== What is needed ==
Restate, exactly and without pictures, the lines from the start of the listing below through the line holding "from mathutils import Vector, Matrix, noise".

== Source excerpt ==

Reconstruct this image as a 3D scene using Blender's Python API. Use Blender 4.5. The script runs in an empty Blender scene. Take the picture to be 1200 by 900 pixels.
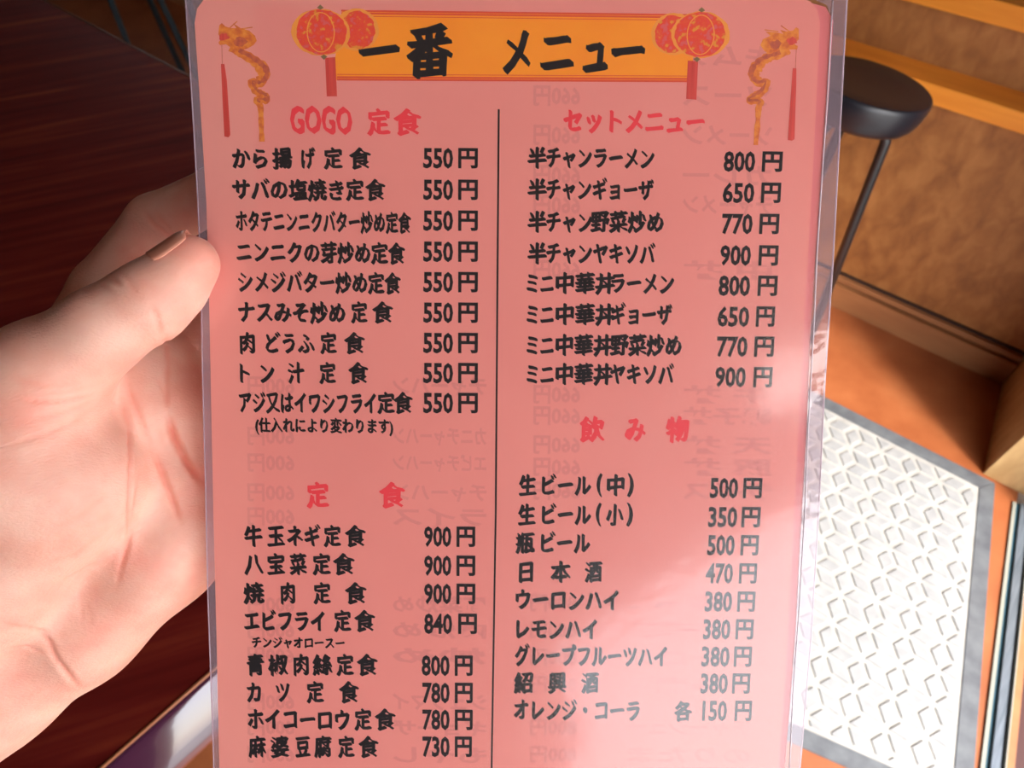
import bpy, bmesh, math, random
import numpy as np
from mathutils import Vector, Matrix, noise

# measured layout, in millimetres on the menu sheet and in the hand's own frame
MENU_MATRIX = [[0.790651, -0.434477, 0.431394, -0.089833], [0.611607, 0.593167, -0.523536, 0.107823], [-0.028424, 0.677778, 0.734717, 1.510138], [0.0, 0.0, 0.0, 1.0]]
TEXT_ROWS = [["menu_title", "ink", [["一", -51.78, -38.05, 109.35, 15.52], ["番", -36.09, -20.68, 109.55, 15.52], ["メ", -4.43, 4.81, 109.9, 15.52], ["ニ", 7.9, 19.1, 110.06, 15.51], ["ュ", 21.9, 30.31, 110.22, 15.52], ["ー", 31.15, 42.35, 110.35, 15.52]]], ["section_heading", "red", [["GOGO", -74.69, -54.03, 87.22, 8.47]]], ["section_heading", "red", [["定", -49.22, -41.29, 86.92, 8.75], ["食", -40.44, -31.09, 87.03, 8.75]]], ["dish_name", "ink", [["から", -94.34, -82.38, 74.69, 7.19], ["揚", -80.96, -74.12, 74.84, 7.19], ["げ", -71.27, -66.43, 74.94, 7.19], ["定", -63.87, -57.32, 75.03, 7.19], ["食", -55.33, -47.92, 75.14, 7.19]]], ["dish_name", "ink", [["サバの塩焼き", -94.67, -57.18, 64.57, 7.26], ["定", -56.61, -50.31, 64.84, 7.27], ["食", -50.03, -43.16, 64.93, 7.26]]], ["dish_name", "ink", [["ホタテニンニクバター炒め定食", -93.86, -34.61, 54.19, 7.34]]], ["dish_name", "ink", [["ニンニクの芽炒め定食", -93.9, -36.68, 43.98, 7.41]]], ["dish_name", "ink", [["シメジバター炒め定食", -93.64, -38.18, 33.95, 7.48]]], ["dish_name", "ink", [["ナスみそ炒め", -93.95, -57.19, 23.73, 7.55], ["定", -55.44, -49.61, 24.01, 7.55], ["食", -48.15, -40.86, 24.1, 7.55]]], ["dish_name", "ink", [["肉", -93.7, -88.42, 13.04, 7.63], ["どうふ", -84.9, -67.9, 13.21, 7.63], ["定", -66.14, -60.27, 13.38, 7.62], ["食", -57.93, -50.6, 13.49, 7.62]]], ["dish_name", "ink", [["ト", -94.02, -90.48, 2.71, 7.69], ["ン", -86.95, -81.94, 2.81, 7.7], ["汁", -77.52, -71.63, 2.93, 7.7], ["定", -66.62, -60.73, 3.06, 7.69], ["食", -56.61, -49.54, 3.19, 7.69]]], ["dish_name", "ink", [["アジ又はイワシフライ", -94.64, -46.98, -7.43, 7.77], ["定", -46.69, -40.47, -7.1, 7.77], ["食", -41.06, -34.25, -7.02, 7.76]]], ["dish_name", "ink", [["(仕入れにより変わります)", -89.25, -41.12, -15.75, 6.02]]], ["price", "sans", [["550", -30.55, -20.58, 75.47, 6.78], ["円", -18.87, -12.32, 75.59, 6.77]]], ["price", "sans", [["550", -30.57, -20.55, 65.19, 6.84], ["円", -18.83, -12.25, 65.31, 6.84]]], ["price", "sans", [["550", -30.59, -20.52, 55.03, 6.9], ["円", -18.8, -12.18, 55.16, 6.91]]], ["price", "sans", [["550", -30.61, -20.49, 44.74, 6.97], ["円", -18.76, -12.11, 44.87, 6.98]]], ["price", "sans", [["550", -30.63, -20.46, 34.53, 7.04], ["円", -18.72, -12.04, 34.66, 7.04]]], ["price", "sans", [["550", -30.64, -20.43, 24.2, 7.11], ["円", -18.68, -11.97, 24.32, 7.11]]], ["price", "sans", [["550", -30.66, -20.4, 13.84, 7.18], ["円", -18.64, -11.9, 13.96, 7.17]]], ["price", "sans", [["550", -30.68, -20.37, 3.45, 7.25], ["円", -18.61, -11.83, 3.58, 7.25]]], ["price", "sans", [["550", -30.7, -20.34, -6.96, 7.32], ["円", -18.57, -11.76, -6.83, 7.32]]], ["section_heading", "red", [["定", -71.93, -63.81, -40.14, 9.54], ["食", -46.39, -37.07, -39.82, 9.54]]], ["dish_name", "ink", [["牛", -94.31, -87.66, -55.3, 8.11], ["玉", -86.14, -79.79, -55.2, 8.11], ["ネギ", -79.19, -67.09, -55.08, 8.11], ["定", -66.18, -59.83, -54.95, 8.12], ["食", -58.62, -51.06, -54.85, 8.12]]], ["dish_name", "ink", [["八", -94.63, -87.64, -65.64, 8.19], ["宝", -86.42, -80.04, -65.54, 8.18], ["菜", -78.52, -72.14, -65.45, 8.19], ["定", -70.32, -63.63, -65.34, 8.18], ["食", -63.02, -55.12, -65.25, 8.19]]], ["dish_name", "ink", [["焼", -95.26, -87.63, -76.4, 8.27], ["肉", -81.82, -76.63, -76.25, 8.27], ["定", -70.22, -63.81, -76.09, 8.27], ["食", -58.92, -50.98, -75.95, 8.26]]], ["dish_name", "ink", [["エビフライ", -95.27, -66.13, -86.64, 8.35], ["定", -63.06, -56.62, -86.39, 8.34], ["食", -55.7, -48.03, -86.29, 8.34]]], ["dish_name", "ink", [["チンジャオロースー", -92.75, -59.19, -94.79, 4.52]]], ["dish_name", "ink", [["青", -94.85, -88.36, -103.42, 8.47], ["椒", -87.12, -79.71, -103.33, 8.47], ["肉", -77.85, -72.29, -103.22, 8.46], ["絲", -71.06, -63.64, -103.12, 8.47], ["定", -62.4, -55.91, -103.03, 8.47], ["食", -54.99, -47.26, -102.92, 8.47]]], ["dish_name", "ink", [["カ", -95.16, -89.89, -113.9, 8.54], ["ツ", -84.61, -79.33, -113.77, 8.54], ["定", -73.43, -66.91, -113.62, 8.55], ["食", -61.64, -54.19, -113.47, 8.55]]], ["dish_name", "ink", [["ホイコーロウ", -95.17, -57.74, -124.27, 8.63], ["定", -56.18, -49.63, -123.98, 8.62], ["食", -48.7, -40.9, -123.88, 8.62]]], ["dish_name", "ink", [["麻", -95.17, -88.59, -135.12, 8.71], ["婆", -87.03, -80.13, -135.01, 8.71], ["豆", -77.94, -72.3, -134.91, 8.7], ["腐", -71.05, -64.47, -134.82, 8.7], ["定", -62.28, -56.01, -134.72, 8.71], ["食", -54.76, -47.24, -134.62, 8.71]]], ["price", "sans", [["900", -30.49, -20.81, -54.8, 7.65], ["円", -18.99, -12.34, -54.68, 7.64]]], ["price", "sans", [["900", -30.51, -20.78, -65.46, 7.72], ["円", -18.96, -12.27, -65.34, 7.72]]], ["price", "sans", [["900", -30.53, -20.75, -75.91, 7.79], ["円", -18.92, -12.2, -75.78, 7.79]]], ["price", "sans", [["840", -30.55, -20.42, -87.09, 7.86], ["円", -18.27, -11.52, -86.96, 7.86]]], ["price", "sans", [["800", -31.5, -21.3, -102.95, 7.98], ["円", -19.45, -12.96, -102.82, 7.98]]], ["price", "sans", [["780", -31.21, -21.28, -113.41, 8.05], ["円", -19.41, -12.89, -113.29, 8.06]]], ["price", "sans", [["780", -31.23, -21.25, -123.81, 8.13], ["円", -19.38, -12.83, -123.69, 8.12]]], ["price", "sans", [["730", -31.26, -21.23, -134.31, 8.2], ["円", -19.35, -13.08, -134.19, 8.2]]], ["section_heading", "red", [["セットメニュー", 15.91, 62.92, 88.22, 8.19]]], ["dish_name", "ink", [["半", 4.19, 10.74, 76.02, 7.19], ["チャンラーメン", 10.46, 46.63, 76.27, 7.18]]], ["price", "sans", [["800", 69.75, 80.29, 75.6, 6.78], ["円", 82.57, 89.41, 75.73, 6.78]]], ["dish_name", "ink", [["半", 4.35, 10.93, 65.73, 7.25], ["チャンギョーザ", 10.64, 46.7, 65.99, 7.26]]], ["price", "sans", [["650", 69.93, 80.52, 65.45, 6.84], ["円", 82.81, 89.4, 65.58, 6.84]]], ["dish_name", "ink", [["半", 4.5, 11.12, 55.08, 7.33], ["チャン", 10.83, 26.36, 55.2, 7.33], ["野菜炒め", 25.79, 50.52, 55.45, 7.33]]], ["price", "sans", [["770", 70.11, 80.47, 55.2, 6.91], ["円", 82.77, 89.39, 55.33, 6.91]]], ["dish_name", "ink", [["半", 4.66, 11.31, 44.59, 7.41], ["チャンヤキソバ", 11.02, 48.01, 44.85, 7.4]]], ["price", "sans", [["900", 70.01, 80.42, 44.7, 6.98], ["円", 83.03, 89.68, 44.84, 6.98]]], ["dish_name", "ink", [["ミニ", 4.51, 13.81, 34.59, 7.47], ["中華丼", 14.39, 34.72, 34.77, 7.47], ["ラーメン", 33.26, 54.76, 35.02, 7.47]]], ["price", "sans", [["800", 69.9, 80.65, 34.54, 7.05], ["円", 83.26, 89.94, 34.67, 7.05]]], ["dish_name", "ink", [["ミニ", 4.67, 14.01, 24.04, 7.55], ["中華丼", 14.59, 35.02, 24.23, 7.54], ["ギョーザ", 33.56, 54.57, 24.46, 7.55]]], ["price", "sans", [["650", 70.07, 80.88, 24.12, 7.11], ["円", 83.21, 89.63, 24.26, 7.12]]], ["dish_name", "ink", [["ミニ", 4.82, 14.21, 13.54, 7.63], ["中華丼", 14.79, 34.44, 13.72, 7.62], ["野菜炒め", 33.56, 58.2, 13.98, 7.62]]], ["price", "sans", [["770", 70.25, 80.81, 13.82, 7.18], ["円", 83.15, 89.9, 13.96, 7.19]]], ["dish_name", "ink", [["ミニ", 4.97, 14.4, 3.52, 7.7], ["中華丼", 14.98, 34.73, 3.71, 7.69], ["ヤキソバ", 33.84, 55.94, 3.96, 7.69]]], ["price", "sans", [["900", 70.13, 80.74, 3.29, 7.25], ["円", 83.39, 89.88, 3.43, 7.26]]], ["section_heading", "red", [["飲", 23.68, 32.6, -15.52, 9.33], ["み", 39.43, 46.86, -15.33, 9.34], ["物", 53.7, 62.02, -15.15, 9.34]]], ["dish_name", "ink", [["生", 2.84, 9.14, -35.7, 7.98], ["ビール", 10.94, 28.34, -35.53, 7.98], ["(", 30.14, 32.24, -35.39, 7.98], ["中", 33.74, 40.03, -35.32, 7.98], [")", 40.93, 43.33, -35.26, 7.97]]], ["price", "sans", [["500", 70.08, 79.98, -35.92, 7.52], ["円", 81.78, 88.39, -35.8, 7.52]]], ["dish_name", "ink", [["生", 2.68, 9.01, -46.34, 8.05], ["ビール", 11.12, 28.6, -46.16, 8.05], ["(", 30.11, 32.22, -46.02, 8.05], ["小", 33.73, 40.05, -45.95, 8.05], [")", 40.96, 43.37, -45.88, 8.05]]], ["price", "sans", [["350", 69.94, 80.19, -46.41, 7.59], ["円", 81.7, 88.33, -46.3, 7.59]]], ["dish_name", "ink", [["瓶", 1.91, 8.87, -56.61, 8.12], ["ビール", 10.99, 28.55, -56.44, 8.13]]], ["price", "sans", [["500", 70.08, 79.77, -56.69, 7.66], ["円", 81.89, 88.26, -56.57, 7.66]]], ["dish_name", "ink", [["日", 3.26, 8.43, -67.28, 8.21], ["本", 14.52, 21.82, -67.13, 8.21], ["酒", 26.69, 33.08, -66.99, 8.2]]], ["price", "sans", [["470", 69.92, 79.66, -67.07, 7.74], ["円", 81.79, 88.18, -66.94, 7.73]]], ["dish_name", "ink", [["ウーロンハイ", 2.18, 39.17, -77.57, 8.28]]], ["price", "sans", [["380", 70.07, 79.85, -77.53, 7.81], ["円", 81.69, 88.11, -77.41, 7.81]]], ["dish_name", "ink", [["レモンハイ", 2.62, 31.81, -88.5, 8.37]]], ["price", "sans", [["380", 69.9, 79.73, -87.95, 7.88], ["円", 81.57, 88.03, -87.83, 7.87]]], ["dish_name", "ink", [["グレープフルーツハイ", 2.14, 57.37, -98.52, 8.44]]], ["price", "sans", [["380", 69.73, 79.91, -98.29, 7.96], ["円", 81.45, 87.93, -98.16, 7.95]]], ["dish_name", "ink", [["紹", 1.96, 9.09, -109.09, 8.52], ["興", 14.36, 21.18, -108.94, 8.51], ["酒", 26.45, 32.95, -108.79, 8.52]]], ["price", "sans", [["380", 69.85, 79.77, -108.56, 8.03], ["円", 81.32, 87.83, -108.44, 8.03]]], ["dish_name", "ink", [["オレンジ・コーラ", 2.09, 48.18, -119.38, 8.59]]], ["price", "sans", [["各", 60.64, 67.18, -119.23, 8.1], ["150", 70.92, 79.95, -119.09, 8.1], ["円", 82.76, 88.98, -118.96, 8.1]]]]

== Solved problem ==
Reconstruct this image as a 3D scene using Blender's Python API. Use Blender 4.5. The script runs in an empty Blender scene. Take the picture to be 1200 by 900 pixels.
import bpy, bmesh, math, random
import numpy as np
from mathutils import Vector, Matrix, noise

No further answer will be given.